## START Extracted material

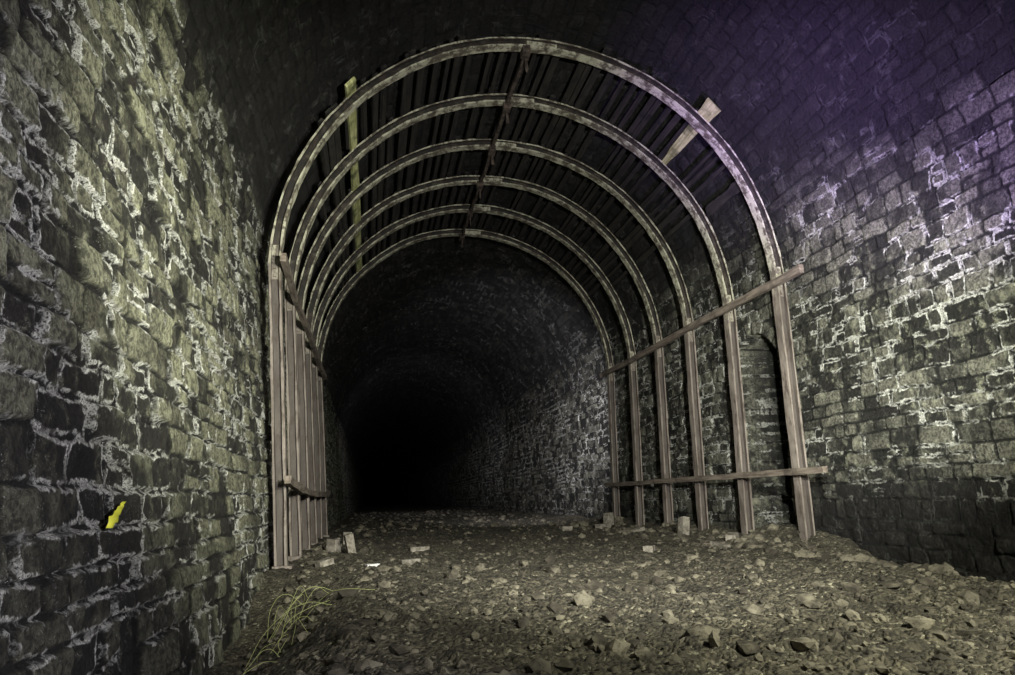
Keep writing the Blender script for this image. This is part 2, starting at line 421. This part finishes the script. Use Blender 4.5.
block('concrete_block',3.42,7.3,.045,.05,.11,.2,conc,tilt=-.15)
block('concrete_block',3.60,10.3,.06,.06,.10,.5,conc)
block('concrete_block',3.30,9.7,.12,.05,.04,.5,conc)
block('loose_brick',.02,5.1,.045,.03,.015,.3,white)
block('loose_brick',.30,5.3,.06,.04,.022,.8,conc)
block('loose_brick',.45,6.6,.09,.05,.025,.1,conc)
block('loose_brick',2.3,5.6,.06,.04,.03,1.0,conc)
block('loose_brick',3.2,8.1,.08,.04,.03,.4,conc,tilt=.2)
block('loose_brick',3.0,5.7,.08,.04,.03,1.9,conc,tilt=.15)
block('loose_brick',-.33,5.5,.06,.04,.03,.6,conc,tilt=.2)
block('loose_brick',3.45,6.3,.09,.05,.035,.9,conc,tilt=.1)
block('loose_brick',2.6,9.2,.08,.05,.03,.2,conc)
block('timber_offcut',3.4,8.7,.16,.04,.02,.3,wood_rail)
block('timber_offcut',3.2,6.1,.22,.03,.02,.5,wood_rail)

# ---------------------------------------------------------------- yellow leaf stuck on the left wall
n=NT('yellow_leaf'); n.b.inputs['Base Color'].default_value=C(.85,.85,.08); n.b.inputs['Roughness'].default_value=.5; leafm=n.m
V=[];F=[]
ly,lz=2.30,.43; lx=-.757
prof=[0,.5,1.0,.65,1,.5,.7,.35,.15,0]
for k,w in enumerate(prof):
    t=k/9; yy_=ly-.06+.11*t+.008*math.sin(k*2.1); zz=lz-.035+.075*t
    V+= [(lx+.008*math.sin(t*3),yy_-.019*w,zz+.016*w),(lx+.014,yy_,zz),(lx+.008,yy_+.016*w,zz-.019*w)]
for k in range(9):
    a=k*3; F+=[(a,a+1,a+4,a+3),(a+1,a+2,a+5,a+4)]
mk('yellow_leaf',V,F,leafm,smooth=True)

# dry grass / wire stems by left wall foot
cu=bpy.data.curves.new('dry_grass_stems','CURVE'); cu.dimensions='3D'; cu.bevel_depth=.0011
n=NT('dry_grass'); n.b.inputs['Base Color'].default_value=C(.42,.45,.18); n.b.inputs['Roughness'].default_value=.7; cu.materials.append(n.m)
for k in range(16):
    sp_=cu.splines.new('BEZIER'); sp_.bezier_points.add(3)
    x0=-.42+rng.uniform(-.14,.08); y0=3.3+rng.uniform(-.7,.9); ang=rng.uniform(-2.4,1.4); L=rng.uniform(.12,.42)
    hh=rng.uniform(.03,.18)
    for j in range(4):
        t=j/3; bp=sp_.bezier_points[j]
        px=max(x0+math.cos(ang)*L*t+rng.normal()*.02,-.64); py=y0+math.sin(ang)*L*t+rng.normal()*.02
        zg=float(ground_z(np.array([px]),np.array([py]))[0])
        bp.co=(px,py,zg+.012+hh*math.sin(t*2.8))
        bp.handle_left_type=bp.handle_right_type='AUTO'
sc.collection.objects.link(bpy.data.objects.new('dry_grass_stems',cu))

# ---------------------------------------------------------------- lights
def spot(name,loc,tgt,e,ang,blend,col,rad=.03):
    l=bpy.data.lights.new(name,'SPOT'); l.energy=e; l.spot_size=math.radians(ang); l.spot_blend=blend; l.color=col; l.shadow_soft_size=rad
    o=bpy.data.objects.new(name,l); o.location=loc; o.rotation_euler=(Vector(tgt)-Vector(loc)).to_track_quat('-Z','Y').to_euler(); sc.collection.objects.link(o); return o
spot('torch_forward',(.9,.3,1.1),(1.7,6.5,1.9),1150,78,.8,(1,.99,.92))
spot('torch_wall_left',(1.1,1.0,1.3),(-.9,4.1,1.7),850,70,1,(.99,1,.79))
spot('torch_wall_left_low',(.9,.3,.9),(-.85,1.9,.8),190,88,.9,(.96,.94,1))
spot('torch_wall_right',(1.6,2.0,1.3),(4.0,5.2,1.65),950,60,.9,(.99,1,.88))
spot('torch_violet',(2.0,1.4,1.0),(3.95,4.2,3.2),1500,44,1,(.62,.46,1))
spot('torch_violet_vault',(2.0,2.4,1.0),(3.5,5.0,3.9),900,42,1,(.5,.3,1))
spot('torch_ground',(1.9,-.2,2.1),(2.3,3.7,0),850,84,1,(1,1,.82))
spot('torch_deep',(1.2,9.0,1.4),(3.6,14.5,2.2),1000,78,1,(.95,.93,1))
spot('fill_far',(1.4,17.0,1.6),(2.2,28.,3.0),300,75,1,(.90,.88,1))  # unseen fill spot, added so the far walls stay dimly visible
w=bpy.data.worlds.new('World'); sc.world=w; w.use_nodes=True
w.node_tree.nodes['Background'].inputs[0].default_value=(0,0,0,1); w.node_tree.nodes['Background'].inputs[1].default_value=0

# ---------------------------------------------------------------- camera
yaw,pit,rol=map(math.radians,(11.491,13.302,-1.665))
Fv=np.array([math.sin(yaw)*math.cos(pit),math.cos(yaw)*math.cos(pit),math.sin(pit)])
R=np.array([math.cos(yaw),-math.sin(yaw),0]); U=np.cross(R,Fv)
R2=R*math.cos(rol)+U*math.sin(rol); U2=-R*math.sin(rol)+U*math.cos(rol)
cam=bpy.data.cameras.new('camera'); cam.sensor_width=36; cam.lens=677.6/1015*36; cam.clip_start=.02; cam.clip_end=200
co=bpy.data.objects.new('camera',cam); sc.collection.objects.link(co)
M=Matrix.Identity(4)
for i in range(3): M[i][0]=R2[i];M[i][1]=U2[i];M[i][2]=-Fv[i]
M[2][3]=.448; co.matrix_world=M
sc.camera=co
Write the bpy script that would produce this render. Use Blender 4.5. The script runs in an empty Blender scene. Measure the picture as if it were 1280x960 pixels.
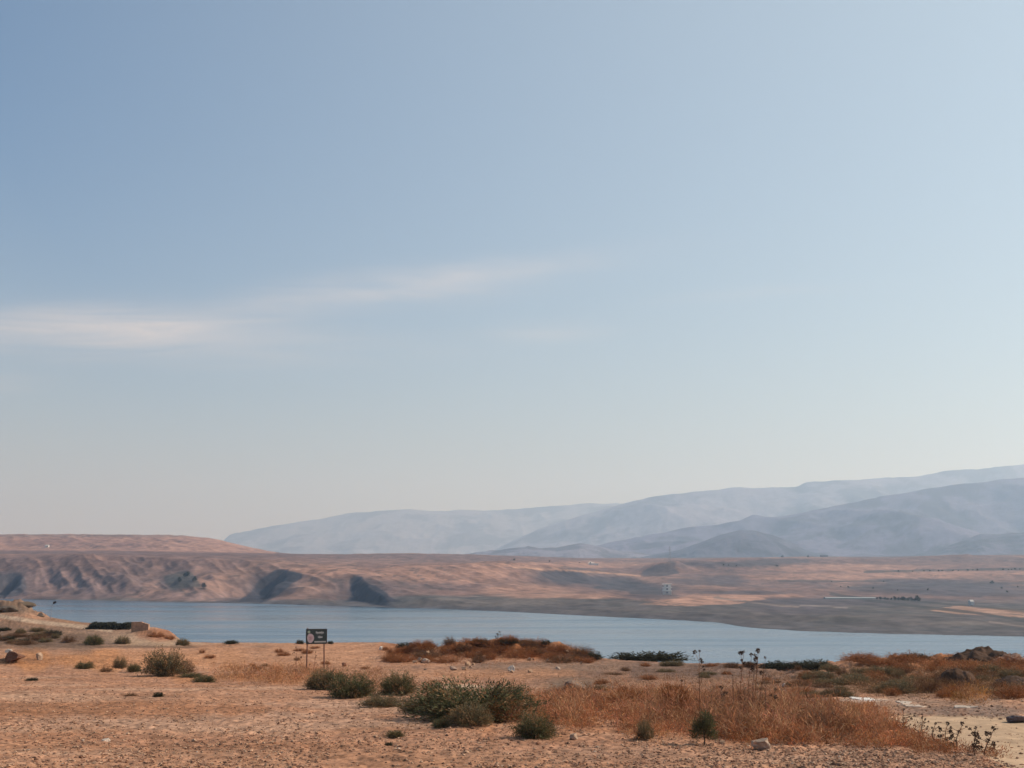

## END Extracted material

→ **Problem description**:
Can the lines from the start of the records through the line with "block('timber_offcut',3.2,6.1,.22,.03,.02,.5,wood_rail)" be given again exactly, with the pictures left out?

→ **Reply**:
Keep writing the Blender script for this image. This is part 2, starting at line 421. This part finishes the script. Use Blender 4.5.
block('concrete_block',3.42,7.3,.045,.05,.11,.2,conc,tilt=-.15)
block('concrete_block',3.60,10.3,.06,.06,.10,.5,conc)
block('concrete_block',3.30,9.7,.12,.05,.04,.5,conc)
block('loose_brick',.02,5.1,.045,.03,.015,.3,white)
block('loose_brick',.30,5.3,.06,.04,.022,.8,conc)
block('loose_brick',.45,6.6,.09,.05,.025,.1,conc)
block('loose_brick',2.3,5.6,.06,.04,.03,1.0,conc)
block('loose_brick',3.2,8.1,.08,.04,.03,.4,conc,tilt=.2)
block('loose_brick',3.0,5.7,.08,.04,.03,1.9,conc,tilt=.15)
block('loose_brick',-.33,5.5,.06,.04,.03,.6,conc,tilt=.2)
block('loose_brick',3.45,6.3,.09,.05,.035,.9,conc,tilt=.1)
block('loose_brick',2.6,9.2,.08,.05,.03,.2,conc)
block('timber_offcut',3.4,8.7,.16,.04,.02,.3,wood_rail)
block('timber_offcut',3.2,6.1,.22,.03,.02,.5,wood_rail)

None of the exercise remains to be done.